One day, while preparing for Shabbat, I listened to a tape by Reb Shlomo. He was singing: "And bequeath us your holy Shabbat, oh Lord our God, with love and with willingness", and while he was singing, he inserted a few words in English. I remember him singing "Remember the six million on the great Shabbos", and suddenly I understood that if he were my Rebbe, I could learn something from everything he says, and that I must light an additional pair of Shabbat candles (since I was a little girl I've been lighting two candles) for someone who, had the Holocaust not taken place, would have been lighting Shabbat candles along with her daughters. I realized that I could hand down this custom to my children until the end of time, and thus they would grow up with the awareness of the Shabbat candles that the Germans didn't succeed in extinguishing. And I also felt that this was a way to bring the Holocaust home in a way that adds light, the light of the Shabbat. And I began to do so from that Shabbat on. Four candles: two of my own and two of some other woman, unknown to me.
In January 1989, I traveled with Reb Shlomo to Poland, and I thought that perhaps if I heard a story or saw a picture of a woman, then I would know that I was lighting her Shabbat candles. It didn't happen, and I returned to Jerusalem somewhat brokenhearted. That year, I studied the "Eish Kodesh" every Shabbat. I thought that this was the present I could give the Rebbe: to sit in Jerusalem and study the "Eish Kodesh". When I got to the Shabbat of the weekly portion Hukkatand studied the "torah" I mentioned earlier, I thought to myself that my name is Miriam, and the Rebbe's wife was named Miriam - and maybe I have to light the Shabbat candles of the Rebbe's wife. But then I discovered that she had died before the Holocaust. I knew that the Rebbe had a daughter - Rechtche - Rachel Yehudit. Perhaps she was the source of my candles.
I sought the answer, and found it. Rabbi Dr. Nehemiah Polen, who wrote his doctoral thesis about the Piaseczna Rebbe, agreed to meet with me later that year when I visited Boston. He told me that the Rebbe loved his daughter very much, that he used to kiss her, even on the face. That she would look after her younger cousins when they came to visit, that she would climb trees with them. He told me that the Rebbe used to learn with her. I told myself: "A Rebbe's daughter who climbs trees, who learns, whose father kisses her on the face - she must be the source of my candles".
I was happy that I had found what I was looking for. For three days I was in euphoria. On Thursday night, I began to think about the fact that the next day I was about to light Rechtche's candles, and I became weak-kneed.
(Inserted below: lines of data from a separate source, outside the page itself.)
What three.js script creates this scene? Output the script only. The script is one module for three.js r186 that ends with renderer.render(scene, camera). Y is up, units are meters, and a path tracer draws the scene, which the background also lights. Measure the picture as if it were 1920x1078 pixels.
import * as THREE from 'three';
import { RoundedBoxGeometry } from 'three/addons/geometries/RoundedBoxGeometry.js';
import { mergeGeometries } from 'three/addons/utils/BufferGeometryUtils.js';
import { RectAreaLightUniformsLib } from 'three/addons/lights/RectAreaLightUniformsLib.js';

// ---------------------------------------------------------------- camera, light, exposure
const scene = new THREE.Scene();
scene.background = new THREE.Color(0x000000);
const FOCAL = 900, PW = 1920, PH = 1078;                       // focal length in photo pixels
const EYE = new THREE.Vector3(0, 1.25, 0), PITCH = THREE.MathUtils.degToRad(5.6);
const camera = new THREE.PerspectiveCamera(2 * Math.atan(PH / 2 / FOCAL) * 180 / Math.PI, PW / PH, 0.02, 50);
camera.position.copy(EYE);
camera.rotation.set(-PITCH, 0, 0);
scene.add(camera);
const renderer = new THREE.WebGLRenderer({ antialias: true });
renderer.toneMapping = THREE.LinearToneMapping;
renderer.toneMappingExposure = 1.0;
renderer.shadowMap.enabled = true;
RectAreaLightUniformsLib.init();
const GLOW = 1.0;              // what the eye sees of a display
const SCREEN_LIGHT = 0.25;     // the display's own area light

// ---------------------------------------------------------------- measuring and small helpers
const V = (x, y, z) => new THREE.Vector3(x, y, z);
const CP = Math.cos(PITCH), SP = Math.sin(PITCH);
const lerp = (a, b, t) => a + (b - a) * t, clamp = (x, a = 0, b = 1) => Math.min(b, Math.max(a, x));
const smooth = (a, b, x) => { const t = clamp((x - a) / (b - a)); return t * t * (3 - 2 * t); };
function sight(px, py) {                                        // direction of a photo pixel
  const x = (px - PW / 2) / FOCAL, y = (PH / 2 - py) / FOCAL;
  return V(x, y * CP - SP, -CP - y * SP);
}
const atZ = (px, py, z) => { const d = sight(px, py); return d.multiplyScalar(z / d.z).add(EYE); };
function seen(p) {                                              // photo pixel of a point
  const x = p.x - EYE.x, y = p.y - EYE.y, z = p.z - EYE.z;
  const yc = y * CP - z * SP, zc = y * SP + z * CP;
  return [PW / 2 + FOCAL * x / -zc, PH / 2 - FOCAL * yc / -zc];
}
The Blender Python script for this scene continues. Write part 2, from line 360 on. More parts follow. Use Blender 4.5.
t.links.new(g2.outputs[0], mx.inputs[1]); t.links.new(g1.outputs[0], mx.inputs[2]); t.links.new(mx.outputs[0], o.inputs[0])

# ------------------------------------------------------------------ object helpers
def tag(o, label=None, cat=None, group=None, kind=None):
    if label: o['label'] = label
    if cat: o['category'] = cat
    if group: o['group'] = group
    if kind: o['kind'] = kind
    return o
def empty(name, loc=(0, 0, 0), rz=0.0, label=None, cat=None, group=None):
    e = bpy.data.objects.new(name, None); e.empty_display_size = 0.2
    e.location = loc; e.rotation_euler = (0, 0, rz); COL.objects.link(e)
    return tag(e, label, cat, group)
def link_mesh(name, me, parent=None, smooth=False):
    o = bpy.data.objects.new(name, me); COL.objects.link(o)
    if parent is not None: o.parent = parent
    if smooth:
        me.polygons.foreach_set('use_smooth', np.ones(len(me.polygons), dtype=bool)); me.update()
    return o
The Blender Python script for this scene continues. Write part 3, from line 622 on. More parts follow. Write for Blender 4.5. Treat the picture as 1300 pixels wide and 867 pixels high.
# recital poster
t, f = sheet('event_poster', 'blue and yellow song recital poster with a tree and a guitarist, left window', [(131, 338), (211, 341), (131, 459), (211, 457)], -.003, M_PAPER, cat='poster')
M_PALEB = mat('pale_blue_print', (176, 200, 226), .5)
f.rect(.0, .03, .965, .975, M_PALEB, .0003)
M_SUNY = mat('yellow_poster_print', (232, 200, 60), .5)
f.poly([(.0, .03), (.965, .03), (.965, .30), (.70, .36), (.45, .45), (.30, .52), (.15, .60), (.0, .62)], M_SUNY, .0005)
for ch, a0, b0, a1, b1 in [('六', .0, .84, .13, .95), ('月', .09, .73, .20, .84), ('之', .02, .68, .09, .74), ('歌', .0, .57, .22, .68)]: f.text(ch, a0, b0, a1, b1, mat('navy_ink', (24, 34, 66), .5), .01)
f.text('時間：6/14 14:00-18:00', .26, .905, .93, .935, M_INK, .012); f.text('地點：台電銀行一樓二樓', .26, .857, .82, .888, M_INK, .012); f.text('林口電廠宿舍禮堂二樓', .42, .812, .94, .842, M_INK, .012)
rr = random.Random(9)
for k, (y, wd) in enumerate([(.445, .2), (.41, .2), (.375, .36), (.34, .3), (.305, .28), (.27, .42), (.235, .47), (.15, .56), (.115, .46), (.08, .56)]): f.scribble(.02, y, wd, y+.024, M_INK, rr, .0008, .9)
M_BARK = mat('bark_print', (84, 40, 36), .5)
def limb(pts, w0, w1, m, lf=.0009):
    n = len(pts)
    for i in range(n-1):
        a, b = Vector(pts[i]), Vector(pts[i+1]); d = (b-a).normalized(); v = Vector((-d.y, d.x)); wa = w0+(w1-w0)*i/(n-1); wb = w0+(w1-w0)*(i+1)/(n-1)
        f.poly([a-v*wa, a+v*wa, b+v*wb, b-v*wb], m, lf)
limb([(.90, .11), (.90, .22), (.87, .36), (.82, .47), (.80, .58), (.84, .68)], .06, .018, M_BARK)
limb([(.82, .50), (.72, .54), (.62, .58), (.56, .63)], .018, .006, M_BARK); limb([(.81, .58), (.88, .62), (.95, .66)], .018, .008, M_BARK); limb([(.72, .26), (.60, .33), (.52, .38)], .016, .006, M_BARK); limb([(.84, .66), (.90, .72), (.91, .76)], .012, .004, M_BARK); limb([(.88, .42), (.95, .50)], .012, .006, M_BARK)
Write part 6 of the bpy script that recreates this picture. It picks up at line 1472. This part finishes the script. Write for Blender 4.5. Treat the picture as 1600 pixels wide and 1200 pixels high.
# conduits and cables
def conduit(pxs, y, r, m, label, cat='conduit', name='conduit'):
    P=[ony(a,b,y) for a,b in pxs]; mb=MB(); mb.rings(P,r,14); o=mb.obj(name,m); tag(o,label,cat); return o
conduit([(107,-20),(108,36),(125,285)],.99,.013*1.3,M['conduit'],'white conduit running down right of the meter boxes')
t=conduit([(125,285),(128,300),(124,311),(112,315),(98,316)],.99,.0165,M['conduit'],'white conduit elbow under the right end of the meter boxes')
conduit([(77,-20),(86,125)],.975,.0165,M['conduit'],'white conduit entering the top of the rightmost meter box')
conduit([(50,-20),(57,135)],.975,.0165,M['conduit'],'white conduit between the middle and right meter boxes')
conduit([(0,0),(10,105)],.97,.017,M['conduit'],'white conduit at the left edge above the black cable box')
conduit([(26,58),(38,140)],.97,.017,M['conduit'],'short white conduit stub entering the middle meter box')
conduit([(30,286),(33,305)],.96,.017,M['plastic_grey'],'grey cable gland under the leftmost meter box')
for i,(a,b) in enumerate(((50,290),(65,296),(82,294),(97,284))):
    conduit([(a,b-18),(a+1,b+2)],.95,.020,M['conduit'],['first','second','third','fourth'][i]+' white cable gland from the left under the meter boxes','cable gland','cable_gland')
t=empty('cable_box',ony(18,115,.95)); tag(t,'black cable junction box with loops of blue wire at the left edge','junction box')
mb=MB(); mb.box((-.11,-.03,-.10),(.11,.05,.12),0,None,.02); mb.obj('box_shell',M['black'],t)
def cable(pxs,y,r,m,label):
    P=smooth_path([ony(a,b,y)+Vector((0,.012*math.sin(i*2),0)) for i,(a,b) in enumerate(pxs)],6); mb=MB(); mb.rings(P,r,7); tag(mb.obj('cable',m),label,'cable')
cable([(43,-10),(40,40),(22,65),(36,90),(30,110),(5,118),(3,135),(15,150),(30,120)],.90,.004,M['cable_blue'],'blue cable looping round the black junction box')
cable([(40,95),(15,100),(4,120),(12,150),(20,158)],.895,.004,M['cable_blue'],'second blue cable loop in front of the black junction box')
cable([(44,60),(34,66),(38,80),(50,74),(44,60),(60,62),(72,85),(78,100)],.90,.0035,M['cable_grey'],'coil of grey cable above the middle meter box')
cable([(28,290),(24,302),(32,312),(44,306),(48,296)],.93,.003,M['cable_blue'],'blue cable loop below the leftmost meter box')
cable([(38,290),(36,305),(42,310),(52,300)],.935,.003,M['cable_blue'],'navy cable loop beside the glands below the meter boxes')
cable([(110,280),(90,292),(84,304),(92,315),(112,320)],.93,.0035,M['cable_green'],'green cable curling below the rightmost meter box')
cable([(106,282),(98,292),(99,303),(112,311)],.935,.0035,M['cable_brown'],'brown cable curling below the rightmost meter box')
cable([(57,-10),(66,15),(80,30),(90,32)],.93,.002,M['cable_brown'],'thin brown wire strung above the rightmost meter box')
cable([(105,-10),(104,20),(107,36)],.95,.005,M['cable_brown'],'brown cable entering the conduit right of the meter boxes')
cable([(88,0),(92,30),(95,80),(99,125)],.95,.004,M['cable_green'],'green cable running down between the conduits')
I said to myself: "Only because you want to light her Shabbat candles you think it's all right? Who are you to light her candles?!" I went to Reb Shlomo and told him the whole story. Without a moment's hesitation he looked me in the eye and said: "If you don't do it, who will do it? If you don't do it, who will do it?"
And since then, every Shabbat, I light my two candles and Rechtche's two candles.
There isn't a day when I don't hear voices in my head saying: "If you don't do it, who will do it?", mixed with "Kinderlach, gedenk sze, di groiser zach in die velt iz toen eimetsen a toivah". There isn't a day when I don't see Sarah the tzaddeikes and our Teacher Moshe standing opposite me and demanding that I confront my Creator. There isn't a Shabbat when Rechtche's candles aren't on my table.